Neighborhood group finds Grouse Ridge gaffe
Published 2:28 pm Thursday, October 2, 2008
NORTH BEND — Adding to the controversy of the proposed
North Bend Gravel Operation on Grouse Ridge, information found on the
King County Department of Development and Environmental Services’ Web
site about a portion of the land to be mined suggested that the land actually
belonged to King County.
Instead, officials said the property belongs to Weyerhaeuser.
“It is, was, has been and still currently is Weyerhaeuser
timberlands,” said Steven Ketz, forest land use
manager for Weyerhaeuser. “But it looked like Cadman was applying to
mine King County’s property, if you looked at the Web site.”
If the county owned the land, it would raise ethical questions.
Because the county is responsible for approving development proposals, it
could, in effect, approve a project for which it would receive royalties from the
sale of gravel products.
The error in parcel misidentification was spotted by
members of the Cascade Gateway Foundation, a neighborhood
organization that opposes the gravel pit’s
approval, on the DDES Web site a few months ago.
A DDES official said the department’s Web site displays
information gathered by another county department, and it does not have
any hand in facilitating changes to tax parcels.
“DDES takes the data concerning property in King County directly
from the King County Assessor’s Office,” explained Paula Adams, DDES
communications director.
As recently as September, the Web site clearly named King County as
the owner of land where part of the gravel pit would be located. Upon seeing
that, Cascade members decided to investigate.
When Ketz found out about the error, he sought answers. After
many phone calls to county agencies, he said the error was the result of
paperwork not getting from one county agency to another.
“It turned out that the county assessor’s office had not received
all of the deeds from the county auditor’s office,” he explained. “I don’t
know why that happened.”
The mistake occurred after Weyerhaeuser sold a number
of Grouse Ridge parcels to King County two years ago, but the parcel in
question was not included, Ketz said.
The Valley Record made repeated calls to the county auditor’s
office, assessor’s office and the Department of Elections and Records, but no
one was able to confirm whether the county had erred and when the
information on the Web site had been corrected.
Although the land mishap was declared a case of mistaken
identity, Cascade Gateway members, and other neighbors, still question the incident.
“I can’t believe people as sophisticated in real estate as those
at Weyerhaeuser and all the professionals at King County could be this
inept,” said Jeff Martine, Cascade Gateway president.
They also wrote a letter to King County Executive Ron Sims,
asking for clarification.
His response letter, dated July 21, 2000, reports that the error was
found and the necessary corrections were made.
“King County does not, in fact, own the land under the
proposed Cadman mining and processing operation,” it reads.

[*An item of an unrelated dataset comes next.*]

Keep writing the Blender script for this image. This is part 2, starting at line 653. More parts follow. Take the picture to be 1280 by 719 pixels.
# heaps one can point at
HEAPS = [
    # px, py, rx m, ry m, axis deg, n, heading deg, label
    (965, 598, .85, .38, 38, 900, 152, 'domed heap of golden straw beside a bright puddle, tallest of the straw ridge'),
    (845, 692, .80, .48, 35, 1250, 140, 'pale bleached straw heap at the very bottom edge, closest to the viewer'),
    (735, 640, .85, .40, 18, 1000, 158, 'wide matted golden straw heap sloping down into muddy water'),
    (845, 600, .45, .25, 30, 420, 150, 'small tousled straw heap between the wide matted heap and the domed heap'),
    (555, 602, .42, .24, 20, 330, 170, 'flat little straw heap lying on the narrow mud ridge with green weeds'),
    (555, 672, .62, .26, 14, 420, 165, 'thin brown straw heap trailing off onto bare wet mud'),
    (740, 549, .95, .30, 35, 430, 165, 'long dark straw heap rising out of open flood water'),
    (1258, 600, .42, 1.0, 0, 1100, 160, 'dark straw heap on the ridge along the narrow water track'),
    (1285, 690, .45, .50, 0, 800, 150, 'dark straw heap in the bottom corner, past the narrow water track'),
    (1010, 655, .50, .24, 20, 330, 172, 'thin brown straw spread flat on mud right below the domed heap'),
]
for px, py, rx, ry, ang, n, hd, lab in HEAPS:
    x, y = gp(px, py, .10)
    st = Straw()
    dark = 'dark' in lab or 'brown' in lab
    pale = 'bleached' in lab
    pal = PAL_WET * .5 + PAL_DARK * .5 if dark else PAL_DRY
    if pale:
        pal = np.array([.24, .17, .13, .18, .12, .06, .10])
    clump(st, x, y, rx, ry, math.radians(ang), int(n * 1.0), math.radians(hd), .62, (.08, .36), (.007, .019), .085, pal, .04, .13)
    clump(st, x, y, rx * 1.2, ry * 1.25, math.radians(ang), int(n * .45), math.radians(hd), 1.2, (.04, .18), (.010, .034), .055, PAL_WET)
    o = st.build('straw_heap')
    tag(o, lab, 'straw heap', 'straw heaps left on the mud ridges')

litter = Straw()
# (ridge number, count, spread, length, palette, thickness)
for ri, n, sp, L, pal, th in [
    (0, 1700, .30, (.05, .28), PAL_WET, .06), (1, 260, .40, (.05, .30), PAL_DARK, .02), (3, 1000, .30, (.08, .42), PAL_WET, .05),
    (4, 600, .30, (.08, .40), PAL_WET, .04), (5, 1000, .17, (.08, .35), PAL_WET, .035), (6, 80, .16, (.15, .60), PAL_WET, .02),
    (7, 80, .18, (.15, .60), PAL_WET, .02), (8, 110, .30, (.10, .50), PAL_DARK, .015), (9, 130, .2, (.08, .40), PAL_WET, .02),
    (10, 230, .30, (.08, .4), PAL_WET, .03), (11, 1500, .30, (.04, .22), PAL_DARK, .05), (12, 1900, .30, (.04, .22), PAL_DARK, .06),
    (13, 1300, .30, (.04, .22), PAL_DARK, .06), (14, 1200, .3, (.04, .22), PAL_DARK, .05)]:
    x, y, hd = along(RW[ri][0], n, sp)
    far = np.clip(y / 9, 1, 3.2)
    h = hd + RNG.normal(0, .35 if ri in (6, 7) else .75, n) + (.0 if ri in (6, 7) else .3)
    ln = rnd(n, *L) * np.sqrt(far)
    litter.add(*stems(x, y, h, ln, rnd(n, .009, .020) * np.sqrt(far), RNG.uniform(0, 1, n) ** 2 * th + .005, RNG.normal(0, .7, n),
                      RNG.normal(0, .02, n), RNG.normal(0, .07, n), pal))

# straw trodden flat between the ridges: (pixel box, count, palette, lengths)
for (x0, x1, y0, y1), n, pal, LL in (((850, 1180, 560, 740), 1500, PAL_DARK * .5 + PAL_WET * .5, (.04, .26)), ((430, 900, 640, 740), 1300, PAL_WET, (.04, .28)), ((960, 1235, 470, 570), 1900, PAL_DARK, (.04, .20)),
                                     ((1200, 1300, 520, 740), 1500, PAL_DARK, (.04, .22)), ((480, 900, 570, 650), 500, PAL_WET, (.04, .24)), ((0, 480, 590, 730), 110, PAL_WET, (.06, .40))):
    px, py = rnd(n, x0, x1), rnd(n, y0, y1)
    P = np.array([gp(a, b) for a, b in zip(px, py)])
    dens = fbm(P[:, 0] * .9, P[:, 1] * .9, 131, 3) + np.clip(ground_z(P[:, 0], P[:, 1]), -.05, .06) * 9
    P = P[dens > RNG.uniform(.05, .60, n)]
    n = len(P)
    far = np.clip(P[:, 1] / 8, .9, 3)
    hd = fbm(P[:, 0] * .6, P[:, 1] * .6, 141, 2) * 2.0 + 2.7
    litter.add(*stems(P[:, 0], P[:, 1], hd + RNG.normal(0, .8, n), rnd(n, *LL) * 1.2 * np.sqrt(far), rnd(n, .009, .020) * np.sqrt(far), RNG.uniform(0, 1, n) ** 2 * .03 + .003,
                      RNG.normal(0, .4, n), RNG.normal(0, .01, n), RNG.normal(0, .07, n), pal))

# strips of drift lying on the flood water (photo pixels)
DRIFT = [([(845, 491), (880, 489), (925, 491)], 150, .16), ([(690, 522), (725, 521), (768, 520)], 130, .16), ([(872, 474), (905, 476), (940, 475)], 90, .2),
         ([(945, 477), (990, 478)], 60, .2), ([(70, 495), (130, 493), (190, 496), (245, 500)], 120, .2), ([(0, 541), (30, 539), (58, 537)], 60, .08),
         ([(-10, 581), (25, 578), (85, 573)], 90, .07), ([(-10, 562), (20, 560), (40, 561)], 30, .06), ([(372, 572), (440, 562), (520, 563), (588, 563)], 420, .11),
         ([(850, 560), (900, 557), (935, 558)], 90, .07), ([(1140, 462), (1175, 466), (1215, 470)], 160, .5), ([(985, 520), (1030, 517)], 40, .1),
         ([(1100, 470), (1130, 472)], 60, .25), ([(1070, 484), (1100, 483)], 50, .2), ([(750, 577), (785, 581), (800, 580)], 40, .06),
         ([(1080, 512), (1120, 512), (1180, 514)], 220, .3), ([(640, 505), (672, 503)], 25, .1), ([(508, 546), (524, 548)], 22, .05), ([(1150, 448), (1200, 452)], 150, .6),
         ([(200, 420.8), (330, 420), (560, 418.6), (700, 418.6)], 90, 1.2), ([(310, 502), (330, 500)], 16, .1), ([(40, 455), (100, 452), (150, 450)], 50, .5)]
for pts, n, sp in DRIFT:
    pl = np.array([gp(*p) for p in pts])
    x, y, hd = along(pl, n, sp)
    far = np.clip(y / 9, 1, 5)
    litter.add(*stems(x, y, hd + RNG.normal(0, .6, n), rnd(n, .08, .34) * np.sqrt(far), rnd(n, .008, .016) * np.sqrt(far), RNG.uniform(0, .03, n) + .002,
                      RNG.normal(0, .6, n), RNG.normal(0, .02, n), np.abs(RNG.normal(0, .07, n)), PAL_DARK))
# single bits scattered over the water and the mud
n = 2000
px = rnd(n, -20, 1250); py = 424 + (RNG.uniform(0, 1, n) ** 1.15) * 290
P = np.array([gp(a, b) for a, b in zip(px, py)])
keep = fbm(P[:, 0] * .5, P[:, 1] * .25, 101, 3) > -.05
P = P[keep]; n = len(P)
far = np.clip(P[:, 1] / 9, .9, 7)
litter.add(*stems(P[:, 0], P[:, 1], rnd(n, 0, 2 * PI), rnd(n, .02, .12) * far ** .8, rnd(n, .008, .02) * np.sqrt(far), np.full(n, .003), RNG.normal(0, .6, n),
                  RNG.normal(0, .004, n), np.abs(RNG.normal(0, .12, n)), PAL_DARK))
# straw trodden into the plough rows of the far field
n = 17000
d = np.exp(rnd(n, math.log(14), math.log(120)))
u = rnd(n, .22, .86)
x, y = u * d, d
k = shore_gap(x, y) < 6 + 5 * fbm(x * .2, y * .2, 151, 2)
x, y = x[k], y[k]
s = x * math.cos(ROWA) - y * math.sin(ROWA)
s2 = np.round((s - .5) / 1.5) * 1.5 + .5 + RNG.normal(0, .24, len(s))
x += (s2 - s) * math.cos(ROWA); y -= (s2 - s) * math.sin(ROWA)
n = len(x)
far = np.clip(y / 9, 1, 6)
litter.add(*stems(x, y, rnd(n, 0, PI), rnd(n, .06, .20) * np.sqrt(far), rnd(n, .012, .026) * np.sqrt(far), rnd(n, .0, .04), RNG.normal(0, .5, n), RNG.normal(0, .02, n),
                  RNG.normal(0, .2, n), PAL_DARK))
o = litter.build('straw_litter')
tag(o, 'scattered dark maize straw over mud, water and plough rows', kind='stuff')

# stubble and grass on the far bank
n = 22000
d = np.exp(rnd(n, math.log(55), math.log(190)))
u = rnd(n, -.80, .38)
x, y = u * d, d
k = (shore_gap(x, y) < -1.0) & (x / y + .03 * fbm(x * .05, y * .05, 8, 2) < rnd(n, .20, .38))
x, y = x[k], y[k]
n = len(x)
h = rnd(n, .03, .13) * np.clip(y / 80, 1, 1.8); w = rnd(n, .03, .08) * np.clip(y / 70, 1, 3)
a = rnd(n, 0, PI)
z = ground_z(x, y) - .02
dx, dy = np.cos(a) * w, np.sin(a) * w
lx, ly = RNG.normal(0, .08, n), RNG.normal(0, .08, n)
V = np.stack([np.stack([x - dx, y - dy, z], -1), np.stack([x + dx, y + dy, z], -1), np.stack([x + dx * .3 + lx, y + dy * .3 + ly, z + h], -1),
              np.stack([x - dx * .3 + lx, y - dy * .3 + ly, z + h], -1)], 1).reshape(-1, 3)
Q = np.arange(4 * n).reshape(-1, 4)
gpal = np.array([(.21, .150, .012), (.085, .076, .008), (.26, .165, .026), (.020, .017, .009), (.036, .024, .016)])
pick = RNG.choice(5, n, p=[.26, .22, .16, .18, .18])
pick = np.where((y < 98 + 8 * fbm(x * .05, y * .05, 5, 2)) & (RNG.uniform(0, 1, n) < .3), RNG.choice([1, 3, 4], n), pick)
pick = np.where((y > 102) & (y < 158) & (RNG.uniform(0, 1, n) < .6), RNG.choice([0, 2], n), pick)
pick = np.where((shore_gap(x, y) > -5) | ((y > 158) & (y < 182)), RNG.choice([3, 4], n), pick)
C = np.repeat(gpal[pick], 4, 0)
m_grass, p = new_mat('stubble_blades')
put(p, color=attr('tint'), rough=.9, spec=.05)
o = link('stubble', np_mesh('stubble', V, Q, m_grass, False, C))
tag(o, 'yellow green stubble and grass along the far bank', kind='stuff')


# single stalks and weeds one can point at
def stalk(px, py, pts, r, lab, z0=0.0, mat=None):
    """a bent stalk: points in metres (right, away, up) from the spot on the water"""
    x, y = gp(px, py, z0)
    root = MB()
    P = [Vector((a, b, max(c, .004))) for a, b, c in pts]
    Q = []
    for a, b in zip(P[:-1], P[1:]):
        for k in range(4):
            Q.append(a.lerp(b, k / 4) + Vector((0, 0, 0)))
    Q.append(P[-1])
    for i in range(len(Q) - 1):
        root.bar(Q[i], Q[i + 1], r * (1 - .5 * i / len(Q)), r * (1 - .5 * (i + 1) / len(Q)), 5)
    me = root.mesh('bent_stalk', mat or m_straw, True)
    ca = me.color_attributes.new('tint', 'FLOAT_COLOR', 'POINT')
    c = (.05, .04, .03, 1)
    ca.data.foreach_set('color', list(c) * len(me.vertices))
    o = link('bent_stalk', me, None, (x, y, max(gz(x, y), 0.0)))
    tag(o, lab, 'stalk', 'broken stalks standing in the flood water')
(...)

But that’s not the only property mistake that affected the gravel
operation site — a second error occurred when two other parcels of
Grouse Ridge land were incorrectly written, causing the property to appear to
belong to the wrong party on the Web site.
One parcel that belongs to King County was incorrectly displayed
as Weyerhaeuser property, and the other showed the county as the owner,
instead of Weyerhaeuser.
Martine said he and other Cascade Gateway members are still
uneasy with such errors surrounding the proposed gravel pit, but Ketz said it’s
just a matter of coincidence.
“(They were) two unfortunate scrivener’s errors that
unfortunately took place at the same time as the
other errors,” Ketz said.
He added that Weyerhaeuser’s Land Title office, where the second
error occurred, has made very few mistakes in several decades.
Both the DDES Web site and the property deeds have been altered
to show correct ownership, Ketz said, adding that the confusion should
now be cleared up.
“In a way it shows that the system is working because (neighbors)
found the mistake,” Ketz said. “As much
as we all try not to make mistakes, sometimes they do happen.”